Es el momento de quitar, capa sobre capa, los añadidos que la historia nos ha ido dejando. Las costumbres, con las que los miedos nos han ido vistiendo. ¡Es el momento!
Quizá, por ello, estamos preparados para distinguir el culto de la cultura; el carisma de la inercia, y la comunión de la organización. Puede que así, de una vez, nos revelemos ante la tozuda imposición de convertirlo todo en geriátrico, en pasado… Eso sí, insistiéndonos mucho en estar sonrientes ante quienes ahora hacen, dicen, proponen y gestionan en nuestro nombre. Porque lo llamamos “misión compartida” aunque, en realidad, suena muchas veces a “toalla tirada” porque no estamos tan juntos, ni ha nacido, estrictamente, de un proceso de oración y discernimiento común.
Si hay algo sorprendente en la vida de los consagrados es su concepción del tiempo. Por vocación experimentan una capacidad nueva para relacionarse con la realidad. Así, quienes tienen edad para ser abuelos y más, son capaces de empezar de nuevo una y otra vez; quienes tienen edad para generar familia, viven el compromiso bien real de cómo cuesta sostener una casa, una familia y una esperanza. Los pocos que tienen una edad juvenil, pueden conectar con la realidad, porque el seguimiento de Jesús no los aparta de su tiempo. Como a los mayores y los medianos; las mayores y medianas, los jóvenes pueden vivir con plenitud su pertenencia a este tiempo y este siglo.
Pero, esto se logra cuando se hace un viaje hacia la esencialidad. A lo verdaderamente importante. Creo que ese es el «viaje-destino» de este tiempo, y es el único que puede liberarnos del peso de la rentabilidad, los seguros sanitarios, funerarios y últimas voluntades.
La esencialidad para los consagrados es la vida eterna que, paradójicamente, es un compromiso eficaz con la vida presente. Es esencial recrear y recordar por qué estás y para qué te has quedado. Es imprescindible ese por Quién, como pregunta y como segura/inseguridad. Tiene uno la sensación de que, en un marasmo confuso de pertenencia, las grandes cuestiones vocacionales quedan difuminadas y hasta perdidas. Queda solo una rutina sin vida, con una petición vocacional amorfa, sin capacidad para suscitar: “¿qué debería ofrecer mi vida para posibilitar que otros u otras tengan sitio en el carisma?”

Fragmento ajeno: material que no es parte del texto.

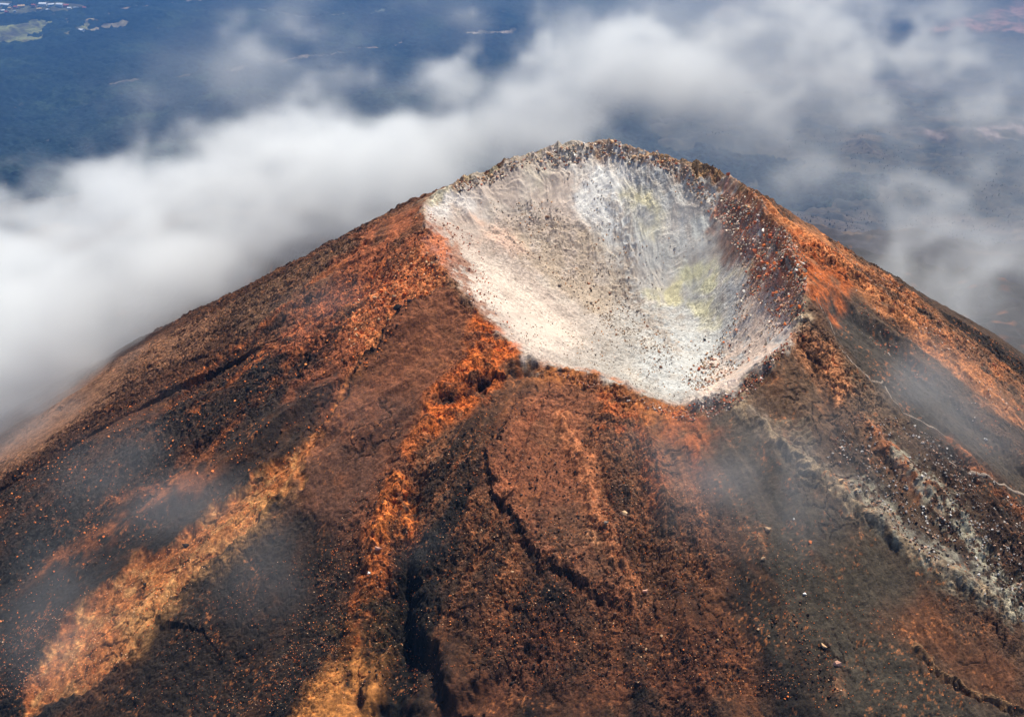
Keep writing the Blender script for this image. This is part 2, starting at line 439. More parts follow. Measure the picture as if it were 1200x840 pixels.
    i, k, _ = Ar([(260, 375), (400, 285), (430, 285), (380, 340), (280, 400)], 3); P(i, k, lin(112, 82, 68), .75, .6, 36, .3)
    strokes([[(420, 300), (330, 370), (230, 450), (150, 520)], [(380, 360), (300, 430), (220, 500)], [(460, 300), (400, 360), (340, 440), (260, 520), (160, 600)]], 1.6, lin(176, 96, 56), .6, 1.8)
    strokes([[(400, 330), (300, 400), (170, 500), (60, 570)], [(440, 350), (370, 420), (300, 480), (210, 560), (120, 640)], [(330, 520), (240, 590), (150, 640), (60, 720)]], 1.8, black, .8, 1.5, -.9)
    strokes([[(335, 575), (280, 640), (205, 700), (140, 765)]], 4.5, lin(204, 146, 100), .55, .9, 0, 129, .5)
    strokes([[(470, 376), (445, 405), (425, 440), (400, 475), (370, 520), (345, 560)]], 1.3, lin(206, 128, 84), .85, 1.4, .3, 128, .8)
    strokes([[(260, 560), (180, 600), (110, 650), (30, 690)], [(100, 610), (180, 580), (250, 540)]], 2.2, lin(150, 86, 56), .6, 1.5)
    # steps and ribs
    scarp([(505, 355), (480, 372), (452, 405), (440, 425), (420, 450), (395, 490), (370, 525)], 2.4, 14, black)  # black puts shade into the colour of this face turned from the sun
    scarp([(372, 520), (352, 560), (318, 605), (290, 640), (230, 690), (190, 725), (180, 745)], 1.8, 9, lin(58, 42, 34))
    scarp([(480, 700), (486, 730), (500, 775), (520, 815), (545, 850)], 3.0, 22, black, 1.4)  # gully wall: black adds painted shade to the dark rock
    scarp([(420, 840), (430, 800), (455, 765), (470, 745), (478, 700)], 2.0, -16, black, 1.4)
    i, k, sd, r = Ln([(470, 640), (478, 700), (480, 740), (475, 800), (470, 870)], 2.5, False); F.z[i] -= (k * 3.4 * sstep(0, .4, r + .1)).astype(f32); P(i, k, lin(22, 19, 19), 1.0, .2, 40)  # gully bed: dark rock, its shade put into the near-black colour
    i, k, sd, r = Ln([(492, 560), (484, 600), (476, 650), (478, 700)], 1.5); F.z[i] -= (k * 2.0).astype(f32); P(i, k, black, .8, .4, 41)
    strokes([[(585, 400), (560, 440), (520, 480), (490, 530), (465, 570), (440, 640), (430, 700), (400, 780)]], 2.6, lin(186, 98, 50), .7, 1.2, 1.8, 42)
    strokes([[(466, 568), (480, 600), (472, 640)], [(455, 600), (440, 650)]], 1.5, lin(222, 124, 66), .9, 1.2, .8, 43, .7)
    i, k, _ = Ar([(430, 690), (470, 740), (460, 800), (400, 780), (380, 730)], 2.5); P(i, k, lin(70, 52, 34), .7, 1.0, 44, .5)
    # dark hollows below the front rim
    for cx_, cy_, w in [(553, 458, 2.0), (570, 455, 1.2), (530, 475, 1.2), (612, 432, 1.8)]:
        i, k, _, _ = Ln([(cx_ - 12, cy_ + 3), (cx_, cy_), (cx_ + 12, cy_ - 6)], w, False); F.z[i] -= (k * 1.8).astype(f32); P(i, k, black, .85, .5, 45)
    i, k, _ = Ar([(600, 470), (620, 440), (625, 470), (590, 540), (560, 570), (500, 600), (510, 560), (560, 510)], 2); P(i, k, lin(66, 46, 38), .75, .9, 46, .4)
    # the tongue-shaped slab in the middle
    slab = [(660, 438), (628, 452), (600, 480), (588, 505), (574, 540), (576, 575), (590, 605), (612, 632), (632, 672), (665, 686), (700, 702), (732, 712), (728, 660), (712, 600), (694, 550), (690, 500), (700, 450)]
    i, k, sd = Ar(slab, 4); P(i, k, lin(140, 84, 64), .8, .5, 47, .3)
    i, k, sd = Ar([(640, 600), (700, 590), (722, 640), (728, 700), (660, 680), (630, 650)], 3); P(i, k, lin(92, 66, 56), .7, .5, 48, .4)
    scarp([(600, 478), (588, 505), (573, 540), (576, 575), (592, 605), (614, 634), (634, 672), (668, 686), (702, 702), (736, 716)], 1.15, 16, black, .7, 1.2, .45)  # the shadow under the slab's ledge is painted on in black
    strokes([[(650, 470), (680, 540), (700, 600), (718, 650), (735, 700), (742, 730)]], 1.5, lin(196, 122, 88), .75, 1.4, 1.4, 49, .8)
    strokes([[(640, 460), (610, 510), (590, 560), (610, 600)]], 1.6, lin(170, 100, 74), .5, 1.3, .4, 50, .6)
    # front rim, orange lip
    i, k, _, _ = Ln([(620, 430), (660, 440), (690, 440), (720, 455), (745, 480), (790, 490), (825, 485)], 3.0, True); P(i, k, lin(184, 112, 66), .8, 1.2, 51, .5)
    strokes([[(790, 485), (800, 520), (830, 560)], [(740, 480), (760, 540), (770, 600)], [(710, 460), (720, 520)], [(825, 488), (830, 540)]], 2.2, lin(196, 98, 50), .6, 1.2, .3, 52, .5)
    i, k, _ = Ar([(690, 450), (820, 500), (880, 600), (860, 700), (760, 760), (740, 640)], 7); P(i, k, lin(116, 74, 56), .5, .8, 53, .25)
    i, k, _ = Ar([(560, 740), (700, 730), (860, 760), (880, 860), (540, 860)], 8); P(i, k, lin(104, 60, 44), .6, .8, 54, .2)
    strokes([[(895, 620), (895, 655)], [(965, 760), (978, 800), (985, 840)], [(685, 640), (700, 660)]], 1.0, lin(190, 130, 100), .8, 1.5, .5, 55, .9)
    for px in [[(540, 620), (560, 640), (600, 655)], [(500, 640), (530, 655), (560, 650)], [(490, 655), (530, 672), (560, 668)], [(485, 670), (520, 690), (560, 684)], [(480, 690), (520, 704)]]:
        i, k, _, _ = Ln(px, .6); F.z[i] += (k * .6).astype(f32)

    # ================= outer slope, right
    i, k, _ = Ar([(820, 480), (870, 470), (920, 540), (1000, 620), (1100, 700), (1200, 770), (1200, 860), (980, 860), (900, 720), (850, 600)], 5)
    P(i, k, lin(66, 58, 54), .92, .25, 60, .2); F.smooth[i] = np.maximum(F.smooth[i], k)
    i, k, _ = Ar([(1080, 700), (1200, 740), (1200, 820), (1120, 800), (1040, 740)], 5); P(i, k, lin(100, 60, 42), .8, .4, 61, .2)
    i, k, _ = Ar([(850, 468), (900, 432), (945, 410), (960, 470), (980, 560), (960, 590), (905, 540)], 3); P(i, k, lin(98, 76, 66), .8, .7, 62, .4)
    i, k, _ = Ar([(925, 395), (960, 400), (985, 425), (992, 470), (975, 480), (945, 430)], 1.8); P(i, k, lin(196, 130, 96), .95, .35, 63, .5)
    i, k, _ = Ar([(990, 415), (1040, 440), (1060, 480), (1100, 520), (1060, 520), (1000, 470)], 4); P(i, k, lin(118, 92, 78), .7, .7, 64, .5)
    i, k, _ = Ar([(960, 350), (1010, 360), (1080, 430), (1160, 500), (1230, 570), (1230, 640), (1130, 560), (1050, 470), (985, 400)], 3.0)
    P(i, k, lin(66, 58, 56), .92, .25, 65, .2); F.z[i] -= (k * 2.8).astype(f32); F.smooth[i] = np.maximum(F.smooth[i], k)
    i, k, _ = Ar([(862, 205), (900, 225), (985, 282), (1060, 345), (1130, 400), (1220, 470), (1230, 520), (1150, 470), (1080, 410), (1000, 340), (940, 300), (900, 250)], 2.6)
    P(i, k, lin(176, 112, 78), .92, 1.1, 66, .3); P(i, k, lin(110, 80, 66), .6, 1.8, 166, .22)
    i, k, _ = Ar([(925, 270), (1000, 330), (985, 370), (950, 350), (935, 300)], 2.4); P(i, k, lin(186, 96, 50), .8, .9, 67, .4)
    strokes([[(880, 225), (960, 300), (1040, 365), (1110, 430), (1200, 500)]], 2.0, lin(214, 136, 92), .8, 1.0, 1.6, 68, .6)
    strokes([[(1055, 350), (1120, 400), (1200, 450)], [(960, 290), (1030, 345)]], 1.1, lin(90, 64, 54), .8, 1.4, -.9, 69, .6)
    i, k, _ = Ar([(1060, 520), (1110, 500), (1160, 530), (1230, 600), (1230, 720), (1140, 660), (1090, 600)], 4); P(i, k, lin(70, 50, 42), .8, 1.0, 70, .4)
    F.z[i] += (k * ridged(F.x[i] * .22, F.y[i] * .22, 4, 96) * 1.5).astype(f32)
    strokes([[(1020, 505), (1060, 550), (1085, 580)]], 2.0, lin(190, 118, 86), .85, .9, 1.0, 71, .5)
    strokes([[(1040, 520), (1080, 560), (1120, 610), (1160, 670), (1210, 720)], [(985, 570), (1060, 630), (1140, 680), (1200, 710)]], 2.6, lin(168, 160, 154), .75, 2.0, .8, 72, .9)
    strokes([[(850, 468), (880, 500), (930, 548), (1000, 600), (1080, 655), (1200, 725)]], 1.5, lin(156, 132, 116), .85, .8, 1.5, 73, .6)
    strokes([[(870, 480), (900, 520), (960, 560), (1010, 590), (1100, 650), (1180, 700)]], 2.4, lin(104, 96, 100), .5, 1.0, .0, 74, .5)
    strokes([[(1075, 770), (1120, 795), (1200, 828)]], .8, lin(140, 104, 80), .8, .6, 1.3, 75, .6)
    scarp([(1080, 782), (1120, 806), (1200, 840)], -1.4, 5, None)
    strokes([[(930, 280), (905, 320), (920, 350)], [(1110, 500), (1160, 545), (1210, 600)]], 1.5, lin(180, 110, 80), .6, 1.2, .5, 76, .6)
    strokes([[(950, 400), (962, 450), (985, 500), (1000, 560)]], 1.4, lin(50, 40, 38), .7, .8, -.7, 77, .5)
    for kk in range(9):
        v = 492 + kk * 9
        i, k, _, _ = Ln([(900 + kk * 4, v + 12), (925 + kk * 4, v + 16), (945 + kk * 3, v)], .5); F.z[i] += (k * .5).astype(f32); P(i, k, lin(140, 124, 112), .4, .5, 80 + kk)
    # fine variation everywhere
    v = 1 + .36 * n4 + .26 * fbm(x * 2.6, y * 2.6, 2, 130)
    o_ = out * (1 - .55 * F.smooth)
    v = v * (1 + o_ * ((b1 - .5) * .35 + (b3 - .5) * .5))
    # scattered pale and hot-coloured stones, dark lava stones
    hs = fbm(x * 1.9, y * 1.9, 3, 135, .65)
    hot = out * sstep(.30, .5, hs) * sstep(.0, .4, n2 + .4 * n1)
    F.c = mixc(F.c, lin(190, 116, 76), hot * .55)
    F.c = mixc(F.c, lin(34, 30, 32), out * sstep(.25, .5, -hs) * (1 - .7 * F.smooth) * .7)
    F.c = mixc(F.c, lin(44, 32, 30), F.ck * .75)
    F.c = F.c * (1 + out[:, None] * np.array([.03, .04, -.16], f32)[None])
    F.grain = out * (1.0 - .5 * F.smooth) + ins * (.5 - .32 * sand)
    v = 1 + (v - 1) * (1 - .78 * ins)
    F.c = np.clip(F.c * np.maximum(v, .15)[:, None], .004, .9)
    return F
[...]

El viaje a la esencialidad es, por supuesto, un descubrimiento de la oración como don para la vida, y como vida para el don. Una oración plena, necesitada, buscada y real. Una oración vaciada del exceso de palabrería y “estética”, que la “fábrica de la religión” nos ha dejado como memoria, pero no como fe. Una nueva escucha de los Salmos, y el sabor de la Palabra, sin palabras. Un nuevo modo de sentarnos, reconocernos y contemplarnos en torno a Quién queremos creer, necesitamos creer, nos gusta creer. Sí, a los consagrados nos gusta este estilo de vida, por eso lo hacemos creativo, llamativo, atractivo. Por eso el seguimiento no es más seguimiento cuanto más vulgar, y más rancio. Por eso las relaciones entre nosotros son ejemplo de calidad y de vínculo interpersonal. Somos testigos de la palabra dada, la fidelidad feliz, la segura inocencia de creernos todo y a todos, y la paz interior que se transforma en un peligroso anuncio a nuestro alrededor porque genera misión.
Por todo ello, nuestra forma de seguir a Jesús no está acabada, es perfectamente nueva y contemporánea de este tiempo incierto e inmensamente plural. Quiere decir que no podemos gastar la energía en poca cosa, en fuegos artificiales, en mero entretenimiento. Para nosotros gastar la vida es celebrarla, y compartir la esperanza como compromiso sacramental con el mundo, al que queremos servir y comprender; al que necesitamos amar y al que nos sabemos vinculados. Por eso somos testigos y encarnamos esos dones que no se confunden ni dejan contagiar, esos dones que liberan y crean novedad allí donde están, y que se llaman carismas. Se llaman libertad.
Sería muy transformador que, sin hacer ruido, sin homenajes ni premios, sin asambleas ni fotos, cada consagrado firmase un pacto silencioso con Dios con el compromiso de ser feliz y permitir la felicidad. Sería la penúltima voluntad. Y sospecho que tendría luz.